En cuanto a la corriente del diálogo es inviable, ya que no se puede negociar la unidad de España, menos con delincuentes que deberían estar en las cárceles por el delito de sedición, entre otros de suma gravedad. No son interlocutores válidos quienes han actuado fuera de la ley desestabilizando a la sociedad española, quienes han movilizado a las masas para enfrentarse a los cuerpos de seguridad del estado.
Para nada ha servido la postura clara e inequívoca del mensaje de S.M. el Rey, ni los millones de españoles que se han echado a la calle en defensa de la unidad de España o han colocados la bandera de nuestra patria en los balcones, ni tampoco las amenazas de las graves consecuencias penales que conlleva esa declaración independentista.
Afortunadamente, el pueblo español, al margen de sus políticos, ha sido el primero en reaccionar y manifestarse para defender su unidad, sin tener en cuenta sus ideologías, derecha, izquierda, centro o apolíticos.
También ha habido un importante número de destacados dirigentes de diferentes épocas, de los dos partidos mayoritarios que han gobernado España desde la transición, que se han unido en la defensa de la unidad. Lástima que no lo hubieran hecho mucho antes; pero, en épocas pasadas buscaron el apoyo de los nacionalistas para poder alcanzar el poder y concedieron, a cambio, toda clase de privilegios políticos y económicos a Cataluña, lo que la convirtió en la región con mayor autonomía del mundo.
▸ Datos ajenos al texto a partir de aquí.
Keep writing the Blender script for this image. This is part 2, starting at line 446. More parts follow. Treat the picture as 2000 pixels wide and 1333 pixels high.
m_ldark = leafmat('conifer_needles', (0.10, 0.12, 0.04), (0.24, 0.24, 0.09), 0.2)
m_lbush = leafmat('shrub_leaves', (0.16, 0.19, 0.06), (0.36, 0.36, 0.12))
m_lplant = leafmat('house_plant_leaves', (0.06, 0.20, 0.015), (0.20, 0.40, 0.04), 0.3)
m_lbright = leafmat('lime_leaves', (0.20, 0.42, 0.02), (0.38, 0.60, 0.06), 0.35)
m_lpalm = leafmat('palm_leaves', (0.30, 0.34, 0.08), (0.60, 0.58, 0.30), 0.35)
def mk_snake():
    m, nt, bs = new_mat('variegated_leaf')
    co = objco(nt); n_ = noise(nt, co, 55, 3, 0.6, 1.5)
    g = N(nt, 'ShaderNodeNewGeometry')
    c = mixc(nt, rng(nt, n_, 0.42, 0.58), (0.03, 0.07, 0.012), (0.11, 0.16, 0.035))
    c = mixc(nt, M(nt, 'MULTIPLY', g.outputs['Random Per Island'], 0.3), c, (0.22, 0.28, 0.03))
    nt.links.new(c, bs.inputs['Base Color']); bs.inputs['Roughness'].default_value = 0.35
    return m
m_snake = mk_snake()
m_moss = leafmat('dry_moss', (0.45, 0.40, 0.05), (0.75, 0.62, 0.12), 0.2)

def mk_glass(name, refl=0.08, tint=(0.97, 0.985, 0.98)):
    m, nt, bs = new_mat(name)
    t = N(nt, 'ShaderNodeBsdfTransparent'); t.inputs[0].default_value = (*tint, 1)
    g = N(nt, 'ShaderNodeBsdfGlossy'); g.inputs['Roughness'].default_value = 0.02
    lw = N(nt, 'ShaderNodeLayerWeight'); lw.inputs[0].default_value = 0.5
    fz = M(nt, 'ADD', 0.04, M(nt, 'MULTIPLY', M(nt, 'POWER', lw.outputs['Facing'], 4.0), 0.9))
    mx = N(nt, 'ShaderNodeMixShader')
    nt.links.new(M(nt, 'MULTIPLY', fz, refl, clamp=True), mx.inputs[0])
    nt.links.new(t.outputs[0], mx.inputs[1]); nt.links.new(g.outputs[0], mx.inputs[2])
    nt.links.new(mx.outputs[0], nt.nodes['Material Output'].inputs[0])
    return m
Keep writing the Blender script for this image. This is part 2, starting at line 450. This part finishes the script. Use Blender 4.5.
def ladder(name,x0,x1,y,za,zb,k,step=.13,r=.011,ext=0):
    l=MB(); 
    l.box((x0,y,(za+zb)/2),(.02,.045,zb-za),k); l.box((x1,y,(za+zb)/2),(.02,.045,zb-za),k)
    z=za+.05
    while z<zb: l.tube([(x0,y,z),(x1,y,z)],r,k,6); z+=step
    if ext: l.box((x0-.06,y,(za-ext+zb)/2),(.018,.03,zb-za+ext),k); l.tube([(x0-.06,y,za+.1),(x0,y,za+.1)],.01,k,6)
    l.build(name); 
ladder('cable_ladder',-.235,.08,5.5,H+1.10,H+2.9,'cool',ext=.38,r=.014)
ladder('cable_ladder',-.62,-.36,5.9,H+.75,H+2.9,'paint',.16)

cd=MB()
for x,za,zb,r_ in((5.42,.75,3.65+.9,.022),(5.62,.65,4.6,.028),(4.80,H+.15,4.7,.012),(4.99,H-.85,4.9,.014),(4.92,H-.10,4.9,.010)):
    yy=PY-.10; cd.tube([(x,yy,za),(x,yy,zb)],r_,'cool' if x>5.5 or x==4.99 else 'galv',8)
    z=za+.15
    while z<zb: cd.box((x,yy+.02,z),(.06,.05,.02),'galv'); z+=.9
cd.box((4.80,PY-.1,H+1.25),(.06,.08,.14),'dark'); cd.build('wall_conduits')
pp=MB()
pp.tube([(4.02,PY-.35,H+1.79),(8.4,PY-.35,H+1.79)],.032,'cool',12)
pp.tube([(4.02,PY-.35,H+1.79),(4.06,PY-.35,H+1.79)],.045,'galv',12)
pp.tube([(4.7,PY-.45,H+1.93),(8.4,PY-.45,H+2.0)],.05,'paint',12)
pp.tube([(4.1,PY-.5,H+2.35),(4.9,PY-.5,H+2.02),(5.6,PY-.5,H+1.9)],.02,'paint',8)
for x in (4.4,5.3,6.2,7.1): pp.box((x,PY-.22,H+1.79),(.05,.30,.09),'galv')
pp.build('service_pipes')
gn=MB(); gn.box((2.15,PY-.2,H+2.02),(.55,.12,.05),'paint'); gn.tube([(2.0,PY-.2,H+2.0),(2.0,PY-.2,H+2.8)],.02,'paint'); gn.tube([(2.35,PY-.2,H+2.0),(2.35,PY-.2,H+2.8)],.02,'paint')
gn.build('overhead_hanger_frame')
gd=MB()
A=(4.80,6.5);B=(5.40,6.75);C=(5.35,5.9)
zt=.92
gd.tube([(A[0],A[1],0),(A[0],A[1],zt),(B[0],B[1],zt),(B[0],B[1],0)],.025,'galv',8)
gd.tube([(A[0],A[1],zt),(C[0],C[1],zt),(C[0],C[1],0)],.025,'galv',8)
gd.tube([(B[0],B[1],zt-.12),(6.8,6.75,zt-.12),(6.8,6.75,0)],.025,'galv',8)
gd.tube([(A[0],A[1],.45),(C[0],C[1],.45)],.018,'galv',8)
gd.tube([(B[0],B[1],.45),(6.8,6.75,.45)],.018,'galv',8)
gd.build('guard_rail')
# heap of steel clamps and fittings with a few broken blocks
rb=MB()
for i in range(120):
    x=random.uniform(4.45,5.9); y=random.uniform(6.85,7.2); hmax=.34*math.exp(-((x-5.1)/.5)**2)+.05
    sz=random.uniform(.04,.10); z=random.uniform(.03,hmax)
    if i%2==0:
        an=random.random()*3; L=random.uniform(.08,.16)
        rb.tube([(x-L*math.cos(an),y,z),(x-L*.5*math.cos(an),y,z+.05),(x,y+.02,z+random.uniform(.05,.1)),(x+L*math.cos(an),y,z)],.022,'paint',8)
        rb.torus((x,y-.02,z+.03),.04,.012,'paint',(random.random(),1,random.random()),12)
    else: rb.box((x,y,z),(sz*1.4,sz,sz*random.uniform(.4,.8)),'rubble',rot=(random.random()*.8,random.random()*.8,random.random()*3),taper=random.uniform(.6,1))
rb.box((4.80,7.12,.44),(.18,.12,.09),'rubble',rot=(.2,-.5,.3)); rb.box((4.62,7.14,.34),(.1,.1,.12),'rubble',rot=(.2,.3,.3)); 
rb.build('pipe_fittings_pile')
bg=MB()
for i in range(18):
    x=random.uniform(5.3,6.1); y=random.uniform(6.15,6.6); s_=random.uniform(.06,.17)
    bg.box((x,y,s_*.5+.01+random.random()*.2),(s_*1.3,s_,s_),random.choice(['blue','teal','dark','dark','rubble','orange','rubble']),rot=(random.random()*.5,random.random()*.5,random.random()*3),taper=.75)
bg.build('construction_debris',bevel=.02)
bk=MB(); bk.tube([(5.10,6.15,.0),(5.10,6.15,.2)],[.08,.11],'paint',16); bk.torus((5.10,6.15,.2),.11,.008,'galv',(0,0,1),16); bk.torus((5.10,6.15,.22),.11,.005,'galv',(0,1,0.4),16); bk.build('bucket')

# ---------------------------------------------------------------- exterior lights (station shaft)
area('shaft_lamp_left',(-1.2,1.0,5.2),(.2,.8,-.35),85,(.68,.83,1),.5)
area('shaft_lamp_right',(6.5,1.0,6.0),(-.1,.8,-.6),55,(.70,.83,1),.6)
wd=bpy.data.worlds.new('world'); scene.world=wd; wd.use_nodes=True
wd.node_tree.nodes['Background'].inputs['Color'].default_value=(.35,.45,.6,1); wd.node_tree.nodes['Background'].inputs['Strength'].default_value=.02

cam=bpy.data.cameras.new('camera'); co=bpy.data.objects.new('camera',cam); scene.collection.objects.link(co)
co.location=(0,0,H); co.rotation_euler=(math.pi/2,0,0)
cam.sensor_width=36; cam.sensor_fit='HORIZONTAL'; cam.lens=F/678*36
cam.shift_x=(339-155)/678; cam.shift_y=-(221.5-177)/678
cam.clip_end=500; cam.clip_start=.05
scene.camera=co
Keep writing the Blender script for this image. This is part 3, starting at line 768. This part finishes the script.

Y ello lo aprovecharon para adoctrinar a ciento de miles de catalanes desde niños, que piensan sinceramente que son una “nación” ocupada por España, que España “les roba” y, por ello, han perseguido todo lo que significaba la presencia española en Cataluña, a quienes se sentían españoles y se les prohibían estudiar y rotular los negocios en su propio idioma.
Ante este estado de cosas es imprescindible aplicar el artículo 155. Se habla de modificar la Constitución para adecuarla a la sociedad de hoy; sería muy interesante conocer cuántos españoles apoyarían un cambio en el sentido de retirar importantes competencias a las autonomías, como la educación, la sanidad o la recaudatoria.
Veremos si el gobierno y la oposición constitucionalista están a la altura de las graves circunstancias por la que pasa España, reaccionando sin demora y contundentemente.